1.   The beautiful colors - there is nothing more spectacular in nature than God's handiwork in the Fall.  The oranges, browns, reds, yellows with some green sprinkled in, can be amazing.  I love to drive through the mountains and observe miles of beauty.  Unfortunately this year the time of beauty was short and there weren't too many reds, but it was still beautiful.
       2.     The cooler temperatures - I really love this time because we can sleep with covers on at night and yet it is not bitterly cold as it gets in the Winter.  It is nice to be able to wear a light jacket outside and not get soaked with perspiration as we do in the Summer.

       3.     Savings in bills - during this season the ac can usually be turned off, cutting down the electric bills.  The heat isn't needed yet so I save on oil costs which continue to rise.  This really helps in the family budget.

       4.     Football - football, especially college football, has become my favorite sport and Saturdays can be filled with exciting games.  I like baseball, but the game is slow and so long without much action. I also like basketball but the pros are overpaid and the NCAA tournament is too short - although I do enjoy that.  But there is nothing like watching a fast paced football game, especially if you can go and watch it in person, especially at Penn State or at a local high school.   We haven't been able to afford going to Penn State as we used to, but I have been able to get to many of Penn Manor's games, and they have had great teams recently.  Another plus is that I can get into the Penn Manor home games without a charge and that is a plus for the budget.
      5.    Mums - I think mums are my favorite flower and I love to see them bloom in such a variety of beautiful colors.  I have enjoyed visits to Eve's Garden, near Millersville, where she had a huge field of beautiful mums to sell.  It was fun just to view them.
      6.    The smell of burning leaves -  this is a unique smell in this season which is hard to describe if you never smell it.  It lets you know that Fall is here.
       7.     Corn stalks and pumpkins - unfortunately they signal the close of this special season but it is special to travel through Lancaster County and see the fields filled with these.  More of God's beauty during this season.
        But alas the season must come to an end and then we prepare for the dark nights, the cold weather and the snow of Winter.  But there is the joy in knowing that Fall will return again.  I am reminded of the words from the great hymn, "Summer and winter and springtime and harvest ... join with all nature is manifold witness, to Thy great faithfulness, mercy and love."  So take some time while you still can to enjoy the special beauty of the Fall and as you do, thank God for His great faithfulness!

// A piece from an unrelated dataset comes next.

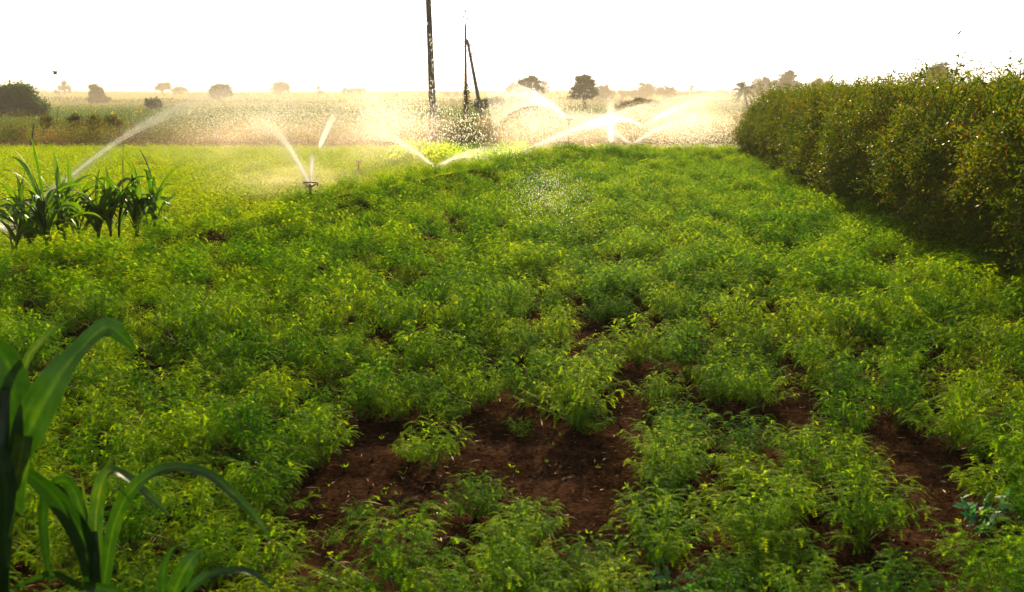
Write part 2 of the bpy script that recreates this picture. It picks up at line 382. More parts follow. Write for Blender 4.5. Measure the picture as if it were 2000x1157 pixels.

Saturday, November 2, 2013

A Great Experience

I think it has been about nine years since we have taken a real vacation - a time away from home without any responsibilities or schedule to keep.  Now we have been on many trips, but they have been business related or to visit relatives. They aren't really vacations. We've been to Chicago and Pittsburgh for Awana training, to Wisconsin several times to visit with aging relatives, and to Pinebrook many times, usually to help in their programs.  Before I retired, we used to take long weekends away, but that hasn't happened for years.  Since retiring, our responsibilities with Awana, with Bible studies, with weekly church finances, church music, elections, etc. have sort of tied us down. I guess I am very old fashioned, but we feel a responsibility to be there when we make a commitment.  And then, of course, being retired our budget has placed some limits on what we can do.

My wife has always wanted to go to the shore during the Fall.  Now I really don't care for the sand, swimming in the ocean, or sub bathing.  But I do enjoy watching and listening to the waves roll in.  So this year I began to search the internet to find something that we could afford and enjoy.  And I was very fortunate to find a three day special at the Courtyard by Marriott in Ocean City, Maryland during a period that we could fit in between Sunday church finances and Wednesday night Awana.

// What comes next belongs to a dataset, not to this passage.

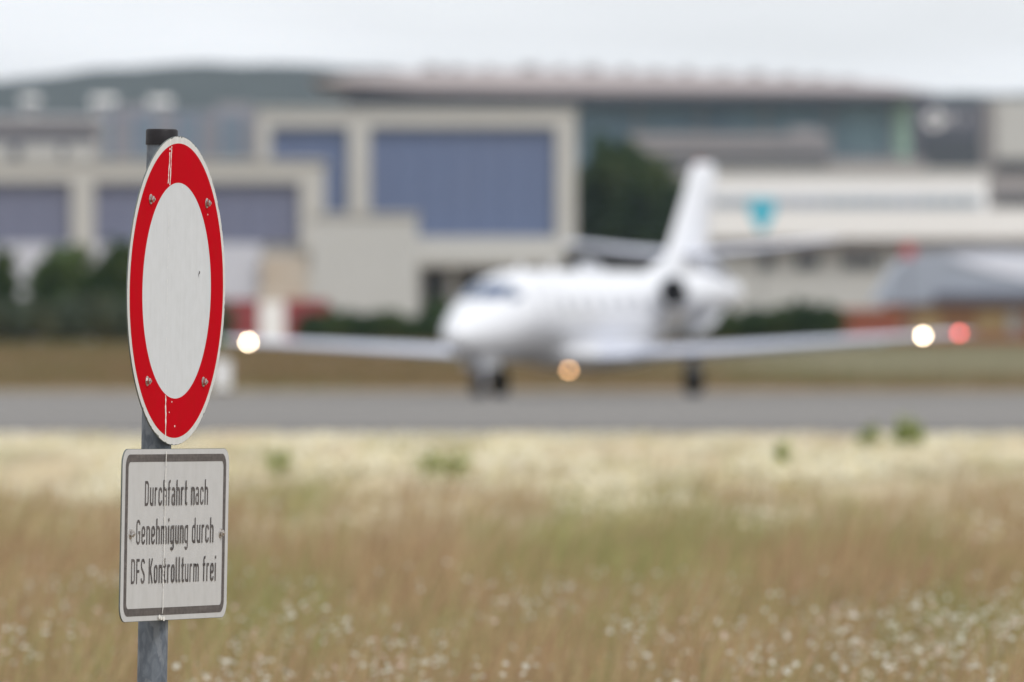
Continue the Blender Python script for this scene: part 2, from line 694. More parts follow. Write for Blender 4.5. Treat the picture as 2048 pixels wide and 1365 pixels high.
# left row
tree(2, 486, 0, 620, 90, 'dark green tree cut off by the left edge of the picture', 'trees left of the round sign', seed=5, n=5000, pal=GREEN, leaf=.18, trunk_frac=.1)
tree(122, 482, 0, 625, 160, 'lighter green bushy tree left of the round sign', 'trees left of the round sign', seed=6, n=6000, pal=GREEN2, leaf=.18, trunk_frac=.1)
tree(236, 474, 0, 622, 140, 'dark green tree directly behind the left rim of the round sign', 'trees left of the round sign', seed=7, n=6000, pal=GREEN, leaf=.18, trunk_frac=.1)
tree(330, 492, 0, 628, 90, 'dark green tree hidden behind the round sign', 'trees left of the round sign', seed=8, n=4000, pal=GREEN, leaf=.18, trunk_frac=.1)
PALB = [(.065, .085, .055), (.075, .095, .06), (.095, .11, .06), (.12, .11, .05)]
hedge(-80, 440, 590, 600, 'long grey green bramble hedge along the ground behind the round sign', n=16000, pal=PALB, seed=11, depth=5)
hedge(615, 905, 618, 600, 'dark green hedge in front of the beige box building', n=12000, seed=12)
hedge(880, 1000, 590, 604, 'small bush behind the nose of the jet', n=3500, pal=GREEN2, seed=13, name='bush', cat='bush')
hedge(1400, 1660, 602, 600, 'dark green hedge behind the jet tail and left wing', n=12000, seed=14)

# green weeds standing in the flowers
m_stem = mat('weed_stem', (.12, .15, .05), .8, noise=(20, .5, (.08, .1, .04)))


def weed(px, ptop, Yd, wpx, label, n, pal, seed):
    x = PX(px, Yd)
    H = PZ(ptop, Yd)
    W = wpx / FPX * Yd / 2
    root = empty('weed_plant', (x, Yd, 0), 0, label, 'weed', 'green weeds in the flowering meadow')
    r = random.Random(seed)
    st = MB()
    cs, rs = [], []
    for i in range(6):
        a = i * 1.05
        e = (cos(a) * W * .6, sin(a) * W * .6, H * (.75 + .25 * r.random()))
        st.tube((0, 0, -.02), e, .006, .003, 6)
        cs.append((e[0] * .8, e[1] * .8, e[2] * .7))
        rs.append((W * .4, W * .4, H * .32))
    st.build('stem', m_stem, root)
    for i in range(5):
        a = i * 1.3 + .5
        cs.append((cos(a) * W * .85, sin(a) * W * .85, H * r.uniform(.3, .7)))
        rs.append((W * .5, W * .5, H * .28))
    leaf_cloud('leaves', cs, rs, n, .028, pal, root, seed)


WG = [(.26, .31, .10), (.33, .38, .13), (.40, .44, .16), (.28, .34, .12)]
WG2 = [(.40, .42, .18), (.36, .42, .15), (.46, .45, .21), (.32, .36, .13)]
weed(1812, 826, 112, 62, 'bright green leafy weed standing up against the taxiway edge', 600, WG, 1)
weed(1738, 845, 112, 44, 'small green weed left of the bright weed by the taxiway', 350, WG, 2)
weed(1562, 872, 96, 34, 'olive weed in the cream flowers below the left wing', 260, WG2, 3)
weed(888, 886, 88, 95, 'olive green weed below the jet nose wheel', 420, WG2, 4)
weed(560, 892, 92, 50, 'olive green weed just right of the traffic sign', 170, WG2, 5)

# ------------------------------------------------------------------ hills
def ridge(px):
    pts = [(-9000, 300), (-4000, 260), (-1500, 215), (-600, 185), (0, 158), (200, 134), (400, 122), (600, 128), (800, 140), (1100, 168), (1500, 196),
           (1850, 186), (2048, 176), (2600, 168), (4000, 200), (9000, 260), (12000, 300)]
    return np.interp(px, [p[0] for p in pts], [p[1] for p in pts])


hx = np.linspace(-2600, 2600, 420)
hy = np.linspace(2150, 4300, 60)
HX, HY = np.meshgrid(hx, hy)
px = HX / 3900 * FPX + 1024
top = CAMZ + (HOR - ridge(px)) / FPX * 3900
t = np.clip((HY - 2150) / (3900 - 2150), 0, 1.3)
prof = np.where(t <= 1, t ** 1.15, 1 - (t - 1) * .5)
HZ = .85 + (top - .85) * prof + (fbm(HX / 24, HY / 24, 2) - .5) * 5 * np.clip(t * 4, 0, 1) - 1
n1, n2 = len(hx), len(hy)
I = (np.arange(n2 - 1)[:, None] * n1 + np.arange(n1 - 1)[None, :]).ravel()
Lp = np.stack([I, I + 1, I + n1 + 1, I + n1], 1).ravel()
m_hill = mat('wooded_hill', (.012, .026, .028), .95, noise=(.012, .8, (.032, .045, .042)))
struct(np_mesh('hills', np.stack([HX.ravel(), HY.ravel(), HZ.ravel()], 1), Lp, np.full(len(I), 4), m_hill, smooth=True),
       'low wooded hill on the skyline')


def hill_z(x, y):
    p = x / 3900 * FPX + 1024
    tp = CAMZ + (HOR - float(ridge(p))) / FPX * 3900
    tt = min(max((y - 2150) / (3900 - 2150), 0), 1)
    return .85 + (tp - .85) * tt ** 1.15 - 1


# ------------------------------------------------------------------ buildings
m_beige = mat('beige_cladding', (.50, .49, .46), .7, noise=(.3, .4, (.45, .44, .42)))
m_blue = mat('blue_grey_door_panel', (.115, .155, .27), .6, noise=(.15, .4, (.13, .16, .26)))
m_lilac = mat('lilac_grey_door_panel', (.15, .165, .25), .6, noise=(.15, .4, (.18, .18, .23)))
m_dark = mat('dark_opening', (.03, .032, .038), .6, noise=(1, .5, (.05, .05, .05)))
m_pale = mat('pale_render', (.50, .50, .485), .8, noise=(.3, .4, (.46, .46, .44)))
m_white = mat('white_cladding', (.86, .85, .84), .7, noise=(.2, .4, (.8, .79, .78)))
m_whitewall = mat('white_wall', (.55, .56, .62), .7, noise=(.2, .4, (.5, .5, .55)))
m_glass = mat('teal_glazing', (.13, .20, .28), .6, spec=.2, noise=(.045, .9, (.22, .33, .38)), stretch=(1, 1, .3))
m_glassd = mat('dark_glazing', (.05, .06, .075), .3, noise=(.1, .6, (.08, .09, .1)))
m_green = mat('green_glass_panel', (.34, .56, .46), .5, noise=(.2, .5, (.4, .6, .5)))
m_roofpink = mat('pinkish_roof_metal', (.33, .285, .28), .7, noise=(.05, .7, (.38, .32, .31)), stretch=(1, 1, 1))
m_stone = mat('grey_stone_facade', (.32, .30, .30), .8, noise=(.1, .6, (.26, .25, .26)))
m_slate = mat('slate_facade', (.10, .105, .135), .7, noise=(.1, .6, (.07, .08, .10)))
m_red = mat('dark_red_sheet', (.26, .035, .035), .6, noise=(.4, .5, (.2, .04, .06)))
m_brick = mat('red_brick', (.30, .085, .055), .85, noise=(1.5, .6, (.36, .13, .07)))
m_orange = mat('orange_brown_brick', (.40, .22, .115), .85, noise=(.5, .6, (.32, .17, .10)))
m_yellow = mat('yellow_shutter', (.50, .36, .17), .7, noise=(.5, .4, (.45, .33, .2)))
m_bluroof = mat('blue_grey_sheet_roof', (.27, .31, .38), .4, noise=(.05, .8, (.42, .45, .53)))
m_peach = mat('peach_wall', (.50, .44, .37), .8, noise=(.4, .6, (.46, .36, .27)))
m_cyan = mat('cyan_banner', (.06, .46, .62), .6, noise=(1, .3, (.1, .5, .6)))


def wb(name, m, parent, Yd, rects, d0, d1, rx, rz, join=False):
    """rects in photo pixels (x0, x1, ytop, ybot) at distance Yd, built at real size; d0..d1 depth offsets"""
    b = MB()
    for i, (x0, x1, y0, y1) in enumerate(rects):
        if i and name != 'frame':
            b.build(name, m, parent)
            b = MB()
        b.box(PX(x0, Yd) - rx, PX(x1, Yd) - rx, d0, d1, PZ(y0, Yd) - rz, PZ(y1, Yd) - rz)
    return b.build(name, m, parent)


class Bld:
    def __init__(s, name, px, Yd, label, cat='building', group=None):
        s.Y = Yd
        s.rx = PX(px, Yd)
        s.rz = float(gz(Yd))
        s.root = empty(name, (s.rx, Yd, s.rz), 0, label, cat, group)

    def part(s, name, m, rects, d0=0.0, d1=1.0):
        return wb(name, m, s.root, s.Y, rects, d0, d1, s.rx, s.rz)

    def panel(s, name, m, rect, d0, d1, step):
        """panel with proud vertical ribs"""
        x0, x1, y0, y1 = rect
        b = MB()
        X0, X1 = PX(x0, s.Y) - s.rx, PX(x1, s.Y) - s.rx
        Z1, Z0 = PZ(y0, s.Y) - s.rz, PZ(y1, s.Y) - s.rz
        b.box(X0, X1, d0, d1, Z0, Z1)
        k = int((X1 - X0) / step)
        for i in range(1, k):
            xx = X0 + (X1 - X0) * i / k
            b.box(xx - .06, xx + .06, d0 - .08, d0 - .001, Z0 + .05, Z1 - .05)
        return b.build(name, m, s.root)


GB = 700     # a row safely below every building's base
# big hangar (two door bays)
h = Bld('hangar', 835, 1000, 'large beige framed hangar with two blue grey door bays, behind the jet nose', 'hangar')
h.part('wall', m_beige, [(520, 1148, 222, 690)], 1.2, 38)
h.part('frame', m_beige, [(516, 1152, 220, 254), (697, 740, 254, 540), (1112, 1152, 254, 540), (516, 542, 254, 540), (740, 1112, 474, 530)], 0, 1.19)
h.panel('hangar_door', m_blue, (542.5, 696.5, 254.5, 474), .7, 1.18, 2.2)
h.panel('hangar_door', m_blue, (740.5, 1111.5, 254.5, 473.5), .7, 1.18, 2.2)
h.part('canopy', m_beige, [(835, 1155, 512, 532)], -3, -.01)
h.part('opening', m_dark, [(845, 1110, 540, 680)], .9, 1.19)
h.part('pillar', m_pale, [(895, 915, 535, 690)], .0, .89)
h.part('roof', m_pale, [(512, 1156, 214, 219.5)], -.3, 38.5)
# lower hall
h = Bld('hangar', 270, 950, 'low beige framed hall with lilac grey doors, behind the round sign', 'hangar')
h.part('wall', m_pale, [(-260, 640, 327, 690)], 1.2, 26)
h.part('frame', m_beige, [(-262, 642, 325, 364), (143, 188, 364, 500), (600, 642, 364, 500), (-262, -200, 364, 500)], 0, 1.19)
h.panel('hangar_door', m_lilac, (-199.5, 142.5, 364.5, 486), .7, 1.18, 2)
h.panel('hangar_door', m_lilac, (188.5, 599.5, 364.5, 486), .7, 1.18, 2)
h.part('plinth', m_whitewall, [(-199, 142, 487, 690), (189, 522, 487, 690)], .4, 1.19)
h.part('annex_wall', m_peach, [(523, 612, 512, 690)], -.5, 1.19)
h.part('roof', m_pale, [(-268, 648, 319, 324.5)], -.3, 26.5)
# beige box
h = Bld('beige_building', 728, 900, 'plain beige windowless box building left of the jet nose', 'building')
h.part('wall', m_pale, [(622, 834, 432, 690)], 0, 9)
h.part('parapet', m_beige, [(619, 837, 426, 431.7)], -.25, 9.25)
h.part('door', m_dark, [(790, 806, 655, 690)], -.06, -.003)
# red shed with white column between
h = Bld('red_shed', 552, 700, 'low dark red shed with white door behind the right wing of the jet', 'shed')
h.part('wall', m_red, [(440, 518, 600, 700), (570, 655, 600, 700)], 0, 5)
h.part('door', m_white, [(518.5, 569.5, 604, 700)], -.15, 4)
h.part('roof', m_peach, [(515, 600, 582, 598)], .3, 4.8)

# terminal with the long roof
Yt = 1600
t_ = Bld('terminal_building', 1240, Yt, 'long glass terminal with a wide pinkish flat roof under the skyline', 'terminal')
b = MB()
prof = [(620, 152, 162), (700, 138, 172), (850, 130, 184), (1100, 130, 188), (1400, 138, 190), (1650, 148, 192), (1800, 160, 193), (1872, 176, 194)]
rings = []
for (x, y0, y1) in prof:
    X = PX(x, Yt) - t_.rx
    z1, z0 = PZ(y0, Yt) - t_.rz, PZ(y1, Yt) - t_.rz
    zt = z0 + (z1 - z0) * .25
    rings.append([(X, -4, z0), (X, 70, z0), (X, 60, zt), (X, 30, z1), (X, -4, zt)])
b.loft(rings)
b.build('roof', m_roofpink, t_.root)
rr = random.Random(4)
vv = MB()
for i in range(16):
    vv = MB()
    x = 720 + i * 66 + rr.uniform(-12, 12)
    wv = rr.uniform(8, 20)
    zz = np.interp(x, [p[0] for p in prof], [p[1] for p in prof])
    vv.box(PX(x - wv, Yt) - t_.rx, PX(x + wv, Yt) - t_.rx, 26, 36, PZ(zz + 2, Yt) - t_.rz, PZ(zz - rr.uniform(3, 9), Yt) - t_.rz)
    vv.build('roof_vent', m_stone, t_.root)
t_.part('soffit', mat('navy_soffit', (.035, .045, .07), .7, noise=(.1, .5, (.05, .06, .085))), [(690, 1868, 189, 206)], -4.3, 60)
t_.part('glass_facade', m_glass, [(700, 1790, 206, 345)], 0, 60)
t_.part('glass_facade', m_green, [(1791, 1834, 206, 345)], -.5, 50)
t_.part('lower_wall', m_stone, [(700, 1834, 345.5, 690)], 0, 60)
mm = MB()
for i in range(46):
    x = 705 + i * 24
    mm = MB()
    mm.box(PX(x, Yt) - t_.rx - .12, PX(x, Yt) - t_.rx + .12, -.35, -.01, PZ(344, Yt) - t_.rz, PZ(206, Yt) - t_.rz)
    mm.build('mullion', m_glass, t_.root)
t_.part('column', m_stone, [(x, x + 4, 206, 345) for x in range(760, 1790, 128)], -2, -1)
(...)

We actually found a great location in a rather new hotel right on the beach.  We had an ocean facing room with a balcony.  We never got in the water, but we strolled the boardwalk several times a day, sat on the balcony and watched the waves and the people, read, wrote and relaxed.  There were very few people there - enough to make it interesting, but certainly not crowded. I think 70% looked "old" like us and about 25% had their dogs with them. The weather was just right.  It was just a perfect vacation that we needed, especially after about a month of various sicknesses.

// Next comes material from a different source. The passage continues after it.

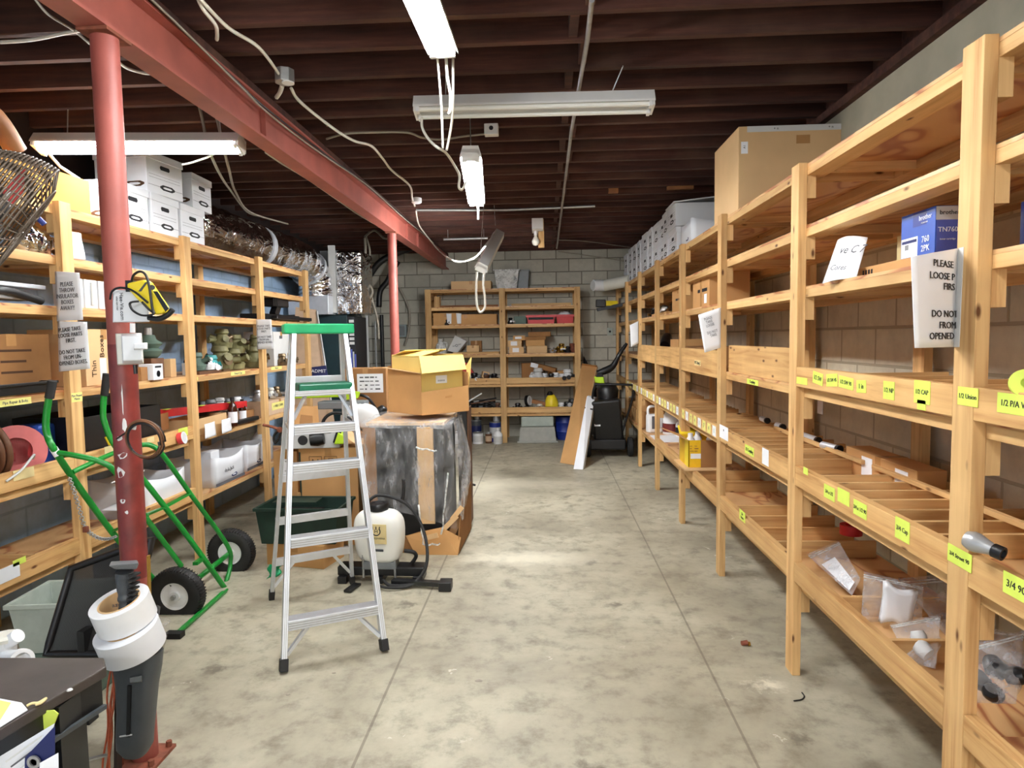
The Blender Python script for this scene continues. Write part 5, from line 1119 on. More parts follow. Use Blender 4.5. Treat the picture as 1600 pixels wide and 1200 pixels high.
# barrel fan on its post at the left edge
fn = thing('drum_fan', 'dark wire-caged drum fan on a post at the left edge', 'fan', (-2.12, 2.2, 0))
fc = V((-1.876, 2.300, 2.027)); R = .25
vr = (fc - V((0, 0, 1.6))).normalized(); vx = vr.cross(V((0, 0, 1))).normalized(); vu = vx.cross(vr)
fd = (vx * .83 - vu * .55 - vr * .06).normalized()
wires = MB(); RR = [R * math.sqrt(1 - .55 * (k / 17) ** 2) for k in range(17)]
for k in range(17): wires.tube(ring(fc - fd * (.0115 * k), RR[k], fd, 48), .0036, 5, closed=True)
X_, Y_ = ring(fc, 1, fd, 4)[0] - fc, ring(fc, 1, fd, 4)[1] - fc
for k in range(40):
    a = 2 * PI * k / 40; d = X_ * math.cos(a) + Y_ * math.sin(a)
    wires.tube([fc + d * .05 + fd * .03, fc + d * R * .7 + fd * .03, fc + d * R], .0026, 5)
    wires.tube([fc + d * RR[q] - fd * (.0115 * q) for q in range(0, 17, 4)] + [fc + d * .06 - fd * .19], .0026, 5)
for r in (.06, .12, .18): wires.tube(ring(fc + fd * .03, r, fd, 40), .003, 5, closed=True)
wires.build('cage', 'fan_wire', fn, smooth=180)
MB().lathe([(0, 0), (.07, .0), (.075, .1), (.05, .14), (0, .14)], fc - fd * .18, 20, fd).build('motor', 'dark_steel', fn, smooth=50)
for k in range(3):
    a = 2 * PI * k / 3; d = X_ * math.cos(a) + Y_ * math.sin(a); e = fd.cross(d)
    MB().add([fc + d * .04 - fd * .06 - e * .03, fc + d * .2 - fd * .05 - e * .07, fc + d * .2 - fd * .09 + e * .08, fc + d * .04 - fd * .09 + e * .04], [(0, 1, 2, 3)]).build('blade', 'red_soft' if k == 0 else 'aluminium', fn, solid=.003)
MB().cyl((-2.12, 2.2, .03), (-2.12, 2.2, 1.95), .02).build('post', 'dark_steel', fn)
MB().bar((-2.12, 2.2, 1.94), fc - fd * .16, .03, .03).build('yoke', 'dark_steel', fn)
MB().lathe([(.22, 0), (.22, .02), (.04, .035), (.03, .05), (0, .05)], (-2.12, 2.2, 0), 28).build('base', 'dark_steel', fn, smooth=40)

# ================================================================ ON THE LEFT SHELVING
R90 = PI / 2
# storage boxes on the top board, fronts to the aisle
for (y, lab) in ((4.16, 'white lidded storage box on the left shelving, bottom row, nearest the thick column'), (4.52, 'white lidded storage box in the middle of the bottom row on the left shelving'), (4.88, 'white lidded storage box at the far end of the bottom row on the left shelving')):
    bank_box(lab, (-2.80, y, 2.351), R90, w=.325, group='white storage boxes on the left shelving')
bank_box('white lidded storage box on the left shelving, topmost, close behind the thick column', (-2.79, 4.55, 2.612), R90 - .12, w=.36, h=.27, group='white storage boxes on the left shelving')
bank_box('white lidded storage box in the upper row on the left shelving, beside the topmost', (-2.80, 5.03, 2.612), R90 + .03, w=.30, h=.25, group='white storage boxes on the left shelving')
carton('long yellowish carton on top of the left shelving, left of the thick column', (-2.8, 3.50, 2.351), .62, .3, .20, R90 - .04, 'cardboard_deep', flaps={'b': 150})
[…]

However, one of the highlights of the week was finding a Chick-Fil-A just a few miles away.  There weren't many eating places open during this off season and those that were open were very expensive.  We have never spent much money on big meals, and once again, we are living on a budget.  Now we had only ever eaten once before at a Chick-Fill-A, when we were in Pittsburgh, but we have read of their admirable stands on moral issues as well as their refusal to open on Sundays. I have always appreciated their standing behind their convictions despite the possible resulting reduction in profits.
What we found was an amazingly clean store with a large variety of chicken products.  Everyone was extremely friendly and well dressed. Someone even came to our table and asked if they could give us a refill on our drink.  On our return, on the second day, the clerk at the counter actually remembered us and called me by name.  Of course, maybe I was so strange that she couldn't forget me.  But I hope not. The food was great.  In fact we took home salads to eat later in our room and they were fresh and great. It was just such a contrast to Wendys where we usually eat after church on Sundays.  It probably sounds strange, but our experiences there just topped off a great vacation.  My only regret is that we don't have a Chick-Fil-A close to us in Millersville.  If only they would build one in the new plaza on the New Danville Pike near Comet Field.  But I understand that they are asking "an arm and a leg" to rent or buy a location there.  But they will now be on my search list for a place to stop as we travel.  It is so very special today to see a firm with a good product and good moral convictions.  I guess that is the way it used to be in this country before it became politically incorrect to have both.
Lord willing we will be back to this motel and to Chick-Fil-A once again.  A+ to both!